At first, aerial observation was a tranquil affair. Opposing pilots would often wave to each other as they passed by, each on the way to photograph the other’s trenches. It quickly became apparent, however, that it was a huge military advantage to prevent the other side from observing one’s trenches. Rear-seat observers soon began carrying pistols and rifles to take potshots at each other, and it wasn’t long before light machine guns (like the British Lewis gun) were mounted at the rear of the plane for the observer to use against enemy reconnaissance flights. By 1915, both sides began designing single-seat “scout” planes, which were specifically intended to seek out and shoot down enemy observation planes, and to defend their own spotters from enemy scouts. During the war, most aces scored the majority of their aerial victories over enemy two-seat observation planes. This was not simply because the spotter planes were slow, lumbering, easy targets, but also because they were the most important military targets in the air.

Before an effective aerial fighter plane could be produced, however, a puzzle had to be solved. The simplest way for a solitary pilot to aim his gun was to mount it in line with the fuselage of his airplane, thus allowing him to aim the gun accurately simply by pointing the airplane’s nose at the target. And since machine guns were prone to jamming and also held a limited amount of ammunition, they had to be physically within the pilot’s reach so they could be reloaded and, if necessary, unjammed. The best location for this was on the cowling directly in front of the cockpit. 

This, however, presented an awkward problem – it put the machine gun directly in line with the whirring propeller, and any pilot who aimed and fired his machine gun at an enemy would be virtually certain to shoot off his own propeller.

The first pilot to come up with an effective solution was the Frenchman Roland Garros. Garros attached a light Hotchkiss machine gun to the front of his Morane monoplane, and to prevent it from shooting off his own propeller, he bolted two steel wedges to the back of the blades, deflecting any bullets that might hit them as he was firing. On April 1, 1915, Garros successfully shot down a German observation plane over British trenches. Later that day, another French pilot with a modified Morane, Jean Lavarre, also shot down a spotter plane. 

Over the next week, Garros refined his tactics. Since his Morane airplane was slower than the German biplanes he was chasing, he learned to loiter above the altitude normally taken by the spotters, then, when they passed below him, dive on them from behind to attack before they could speed away. On April 11, Garros intercepted two German spotter planes and shot them both down. They were his fourth and fifth aerial victories, making Garros the first fighter ace in history.

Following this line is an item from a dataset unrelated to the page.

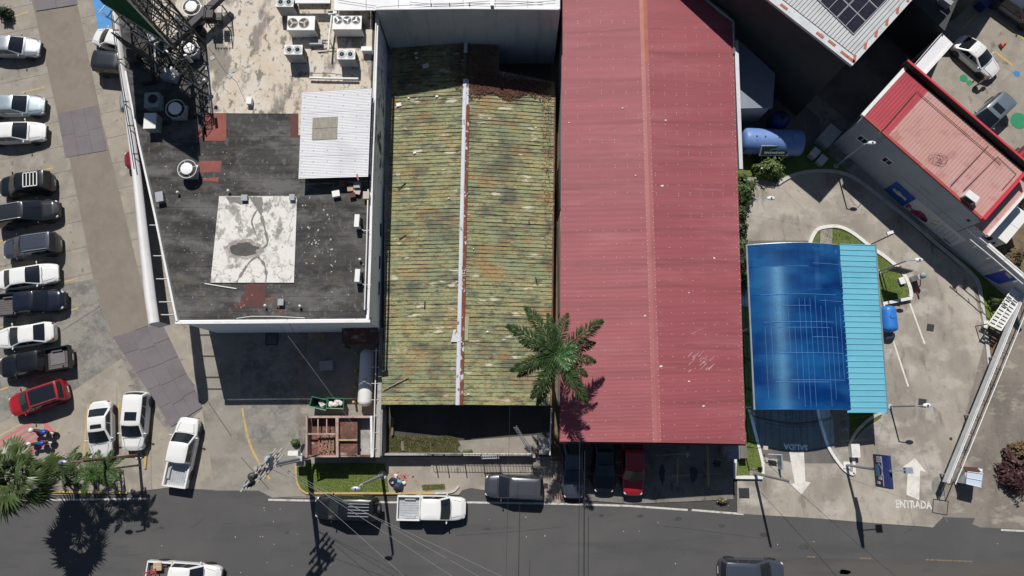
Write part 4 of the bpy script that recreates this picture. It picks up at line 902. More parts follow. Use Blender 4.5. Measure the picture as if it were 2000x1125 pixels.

Less than a week after achieving ace status, though, Garros developed engine trouble while flying over German trenches and was forced to land. Garros was held as a POW until he escaped in early 1918 and made his way back to France. After a refresher training to learn to handle the newer French fighters, Garros returned to combat. He was shot down and killed in October 1918, just a month before the war ended.

Garros’s captured Morane monoplane, meanwhile, was turned over to the Dutch aircraft designer Anthony Fokker, who was working for the Germans. Fokker examined the steel wedges Garros had attached to his propeller blades, and knew that they enabled his plane to fire through the propeller, but Fokker was already working on a better system. His “interruptor gear” used a pronged cam attached to the propeller shaft to push a metal rod attached to the machine gun mechanism, which inactivated the gun whenever a propeller blade was directly in front of the barrel. Although the pilot could fire the machine gun continuously, the cam would interrupt the fire whenever the propeller was in the way. 

The interruptor gear system was incorporated into Fokker's new Eindekker monoplane, known as the E-1. Faster than the Morane, the Eindekker was superior to anything the Entente could put into the air. Its larger more powerful engine allowed it to carry a Spandau machine gun, which was more powerful than the Hotchkiss carried by Garros. 

The E-1 was the first purpose-built fighter plane, and two Eindekkers were placed immediately in combat, one each to pilots Max Immelman and Oswald von Boelcke. On August 1, 1915, a flight of British BE2c bomber/observer planes attacked the German airfield at Douai, and Immelman and Boelcke took off in their Fokkers to intercept. Boelcke's gun jammed and he was forced to land, but Immelman shot down one of the BE2c's and damaged another. 

For the rest of 1915, Immelman and Boelcke carried on a friendly rivalry, with each matching the other’s score. By October, both had scored five aerial victories and reached “ace” status. On January 12, 1916, both aces scored their eighth victories, and both were awarded the Pour le Merite, the coveted military medal known informally as “The Blue Max”. Throughout the first half of 1916, improved models of the Eindekker were shooting down so many Entente spotter planes that French and British fliers referred to the period as “The Fokker Scourge”.

Immelman was killed in June 1916, after scoring a total of 15 aerial victories. He was shot down in combat with a number of British Fe2b’s, though there are some indications that his interruptor gear had malfunctioned and shot off his own propeller.

Although Immelman had gotten most of the attention from the German press (he was known as “The Eagle of Lille”), it was Boelcke who made the most lasting contribution to aerial combat. A skilled tactician, Boelcke was also a masterful organizer and, more importantly, an instructor. His observations on aerial combat and organization, known as “Boelcke’s Dicta”, are still taught today to modern jet fighter pilots.